##### Data listing

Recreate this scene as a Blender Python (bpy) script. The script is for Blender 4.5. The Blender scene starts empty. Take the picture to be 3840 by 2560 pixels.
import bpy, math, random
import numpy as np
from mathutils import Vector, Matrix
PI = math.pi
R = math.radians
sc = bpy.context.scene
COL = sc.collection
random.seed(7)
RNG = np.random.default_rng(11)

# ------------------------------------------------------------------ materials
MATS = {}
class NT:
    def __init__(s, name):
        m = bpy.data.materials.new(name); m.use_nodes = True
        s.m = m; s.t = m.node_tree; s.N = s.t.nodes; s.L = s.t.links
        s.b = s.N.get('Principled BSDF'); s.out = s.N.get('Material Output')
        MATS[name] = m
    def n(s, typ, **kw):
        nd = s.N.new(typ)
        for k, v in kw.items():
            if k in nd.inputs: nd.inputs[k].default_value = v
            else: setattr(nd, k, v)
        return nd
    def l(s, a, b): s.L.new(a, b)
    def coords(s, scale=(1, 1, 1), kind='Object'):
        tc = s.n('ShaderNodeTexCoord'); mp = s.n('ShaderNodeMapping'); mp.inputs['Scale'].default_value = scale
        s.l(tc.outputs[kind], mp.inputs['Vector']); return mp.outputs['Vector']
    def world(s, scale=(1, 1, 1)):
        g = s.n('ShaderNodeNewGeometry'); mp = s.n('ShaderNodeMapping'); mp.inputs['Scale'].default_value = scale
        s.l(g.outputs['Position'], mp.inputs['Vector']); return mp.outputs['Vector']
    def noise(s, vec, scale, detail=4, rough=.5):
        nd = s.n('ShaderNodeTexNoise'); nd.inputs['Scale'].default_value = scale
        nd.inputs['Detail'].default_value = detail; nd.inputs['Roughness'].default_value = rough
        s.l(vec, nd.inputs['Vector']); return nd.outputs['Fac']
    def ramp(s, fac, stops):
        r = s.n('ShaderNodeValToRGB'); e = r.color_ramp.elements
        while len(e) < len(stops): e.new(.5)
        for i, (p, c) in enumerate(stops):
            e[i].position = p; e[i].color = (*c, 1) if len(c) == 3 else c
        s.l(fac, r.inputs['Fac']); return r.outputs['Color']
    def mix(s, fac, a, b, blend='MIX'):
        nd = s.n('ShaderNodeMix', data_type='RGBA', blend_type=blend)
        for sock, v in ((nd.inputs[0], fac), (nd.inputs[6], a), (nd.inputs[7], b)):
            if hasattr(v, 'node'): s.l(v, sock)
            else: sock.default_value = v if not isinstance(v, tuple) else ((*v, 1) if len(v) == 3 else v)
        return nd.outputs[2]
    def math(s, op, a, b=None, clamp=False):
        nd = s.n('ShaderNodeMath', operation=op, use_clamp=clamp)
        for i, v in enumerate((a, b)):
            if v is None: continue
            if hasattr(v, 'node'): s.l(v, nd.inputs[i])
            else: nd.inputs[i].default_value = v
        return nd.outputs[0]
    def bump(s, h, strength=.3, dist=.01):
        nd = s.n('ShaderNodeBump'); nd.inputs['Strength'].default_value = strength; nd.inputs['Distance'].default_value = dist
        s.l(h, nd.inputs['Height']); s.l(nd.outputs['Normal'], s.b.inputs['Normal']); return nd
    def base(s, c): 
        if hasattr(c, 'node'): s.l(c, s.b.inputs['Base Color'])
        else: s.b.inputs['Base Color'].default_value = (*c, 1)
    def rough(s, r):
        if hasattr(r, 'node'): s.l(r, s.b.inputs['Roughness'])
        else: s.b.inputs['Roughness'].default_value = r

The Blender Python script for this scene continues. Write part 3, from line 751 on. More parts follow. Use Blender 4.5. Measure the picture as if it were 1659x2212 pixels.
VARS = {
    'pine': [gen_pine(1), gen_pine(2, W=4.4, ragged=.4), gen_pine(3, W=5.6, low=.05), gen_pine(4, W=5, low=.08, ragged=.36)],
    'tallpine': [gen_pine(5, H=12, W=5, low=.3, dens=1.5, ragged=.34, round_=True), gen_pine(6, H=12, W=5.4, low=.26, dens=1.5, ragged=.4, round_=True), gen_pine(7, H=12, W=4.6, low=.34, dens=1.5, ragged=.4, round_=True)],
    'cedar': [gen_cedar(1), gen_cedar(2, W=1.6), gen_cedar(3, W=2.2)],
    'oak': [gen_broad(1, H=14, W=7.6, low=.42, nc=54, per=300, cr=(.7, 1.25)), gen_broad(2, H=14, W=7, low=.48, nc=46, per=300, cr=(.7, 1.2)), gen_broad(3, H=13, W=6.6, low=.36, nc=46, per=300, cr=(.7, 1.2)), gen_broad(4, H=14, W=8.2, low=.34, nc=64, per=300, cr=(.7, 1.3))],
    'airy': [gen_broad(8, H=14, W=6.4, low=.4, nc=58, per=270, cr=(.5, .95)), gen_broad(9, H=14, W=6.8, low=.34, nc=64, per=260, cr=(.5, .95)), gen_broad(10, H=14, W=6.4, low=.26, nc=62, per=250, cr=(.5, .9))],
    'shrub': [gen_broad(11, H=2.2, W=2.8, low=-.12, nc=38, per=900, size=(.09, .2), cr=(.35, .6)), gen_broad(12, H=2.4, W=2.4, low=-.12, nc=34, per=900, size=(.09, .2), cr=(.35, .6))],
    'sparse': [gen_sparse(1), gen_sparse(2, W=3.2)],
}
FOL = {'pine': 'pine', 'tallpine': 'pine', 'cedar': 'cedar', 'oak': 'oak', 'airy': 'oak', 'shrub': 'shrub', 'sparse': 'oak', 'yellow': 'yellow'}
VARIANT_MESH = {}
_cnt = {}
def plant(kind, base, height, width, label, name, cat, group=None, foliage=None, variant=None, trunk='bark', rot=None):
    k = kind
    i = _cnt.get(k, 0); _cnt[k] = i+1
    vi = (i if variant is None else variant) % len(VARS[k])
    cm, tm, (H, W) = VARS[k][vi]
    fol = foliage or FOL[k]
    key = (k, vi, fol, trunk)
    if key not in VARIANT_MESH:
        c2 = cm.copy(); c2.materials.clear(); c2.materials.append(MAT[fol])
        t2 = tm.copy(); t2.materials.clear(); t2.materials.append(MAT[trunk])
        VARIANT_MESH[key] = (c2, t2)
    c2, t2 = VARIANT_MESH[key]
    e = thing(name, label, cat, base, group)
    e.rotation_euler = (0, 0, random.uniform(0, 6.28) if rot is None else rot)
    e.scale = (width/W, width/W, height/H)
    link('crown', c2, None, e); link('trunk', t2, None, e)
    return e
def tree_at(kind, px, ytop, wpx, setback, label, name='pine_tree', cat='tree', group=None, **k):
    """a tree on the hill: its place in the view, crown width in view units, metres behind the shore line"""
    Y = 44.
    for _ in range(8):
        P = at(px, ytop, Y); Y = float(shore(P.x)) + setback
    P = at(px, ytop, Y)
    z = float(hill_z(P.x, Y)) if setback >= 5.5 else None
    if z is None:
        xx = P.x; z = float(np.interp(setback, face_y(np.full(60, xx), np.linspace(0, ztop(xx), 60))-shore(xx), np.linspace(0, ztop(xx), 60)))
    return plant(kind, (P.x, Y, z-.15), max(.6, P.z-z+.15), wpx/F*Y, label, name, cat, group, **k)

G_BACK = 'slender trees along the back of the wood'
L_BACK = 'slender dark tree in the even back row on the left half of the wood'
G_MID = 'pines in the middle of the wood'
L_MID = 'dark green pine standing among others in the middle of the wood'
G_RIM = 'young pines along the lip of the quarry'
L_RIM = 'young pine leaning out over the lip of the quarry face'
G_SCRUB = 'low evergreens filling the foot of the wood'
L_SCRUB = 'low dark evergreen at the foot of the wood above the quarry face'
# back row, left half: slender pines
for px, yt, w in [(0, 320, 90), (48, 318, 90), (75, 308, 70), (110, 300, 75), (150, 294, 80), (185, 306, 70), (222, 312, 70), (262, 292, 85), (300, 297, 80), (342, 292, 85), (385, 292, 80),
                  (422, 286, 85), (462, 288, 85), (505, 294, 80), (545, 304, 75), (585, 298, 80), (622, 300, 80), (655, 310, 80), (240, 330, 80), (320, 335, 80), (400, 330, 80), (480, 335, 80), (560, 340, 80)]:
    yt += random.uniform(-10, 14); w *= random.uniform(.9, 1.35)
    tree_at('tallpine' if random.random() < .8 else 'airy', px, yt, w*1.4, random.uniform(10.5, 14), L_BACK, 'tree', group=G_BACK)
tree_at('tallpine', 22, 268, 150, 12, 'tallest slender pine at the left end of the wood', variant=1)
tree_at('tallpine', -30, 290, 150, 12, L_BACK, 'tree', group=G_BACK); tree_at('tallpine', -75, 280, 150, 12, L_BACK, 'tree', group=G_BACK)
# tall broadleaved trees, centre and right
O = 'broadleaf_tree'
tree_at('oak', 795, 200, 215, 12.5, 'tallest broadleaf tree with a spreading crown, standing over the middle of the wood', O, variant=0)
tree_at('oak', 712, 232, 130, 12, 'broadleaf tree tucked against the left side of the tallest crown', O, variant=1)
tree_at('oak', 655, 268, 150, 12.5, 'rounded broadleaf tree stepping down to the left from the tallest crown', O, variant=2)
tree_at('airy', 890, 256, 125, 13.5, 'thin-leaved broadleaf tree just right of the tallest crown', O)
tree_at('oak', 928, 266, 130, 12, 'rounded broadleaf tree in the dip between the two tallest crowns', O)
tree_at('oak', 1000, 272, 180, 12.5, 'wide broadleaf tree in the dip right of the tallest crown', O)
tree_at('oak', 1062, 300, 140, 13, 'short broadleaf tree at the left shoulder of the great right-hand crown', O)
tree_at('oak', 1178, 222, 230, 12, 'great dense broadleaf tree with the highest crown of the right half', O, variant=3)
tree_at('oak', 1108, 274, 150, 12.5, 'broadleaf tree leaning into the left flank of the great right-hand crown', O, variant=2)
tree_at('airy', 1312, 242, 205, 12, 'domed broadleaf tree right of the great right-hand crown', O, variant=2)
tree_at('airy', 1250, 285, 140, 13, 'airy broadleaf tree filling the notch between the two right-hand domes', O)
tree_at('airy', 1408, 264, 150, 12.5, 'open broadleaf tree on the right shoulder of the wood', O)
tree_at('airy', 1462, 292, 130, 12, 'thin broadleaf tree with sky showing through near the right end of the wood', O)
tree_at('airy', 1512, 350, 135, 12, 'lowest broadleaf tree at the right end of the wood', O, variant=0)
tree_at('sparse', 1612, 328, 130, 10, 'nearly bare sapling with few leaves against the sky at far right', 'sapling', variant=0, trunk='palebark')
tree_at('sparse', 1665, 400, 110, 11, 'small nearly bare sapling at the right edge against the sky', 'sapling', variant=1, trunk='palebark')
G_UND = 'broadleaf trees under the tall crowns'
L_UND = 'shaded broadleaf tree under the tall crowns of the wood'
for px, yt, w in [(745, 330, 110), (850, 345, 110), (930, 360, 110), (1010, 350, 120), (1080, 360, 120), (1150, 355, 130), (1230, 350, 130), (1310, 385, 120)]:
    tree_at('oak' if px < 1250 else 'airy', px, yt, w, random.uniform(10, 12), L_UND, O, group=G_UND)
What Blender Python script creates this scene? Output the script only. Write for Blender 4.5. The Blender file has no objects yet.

##########

Instruction.
Only the lines from the beginning of the material above through the line with "RNG = np.random.default_rng(11)" are wanted; extract them exactly.

Solution to this exercise.
Recreate this scene as a Blender Python (bpy) script. The script is for Blender 4.5. The Blender scene starts empty. Take the picture to be 3840 by 2560 pixels.
import bpy, math, random
import numpy as np
from mathutils import Vector, Matrix
PI = math.pi
R = math.radians
sc = bpy.context.scene
COL = sc.collection
random.seed(7)
RNG = np.random.default_rng(11)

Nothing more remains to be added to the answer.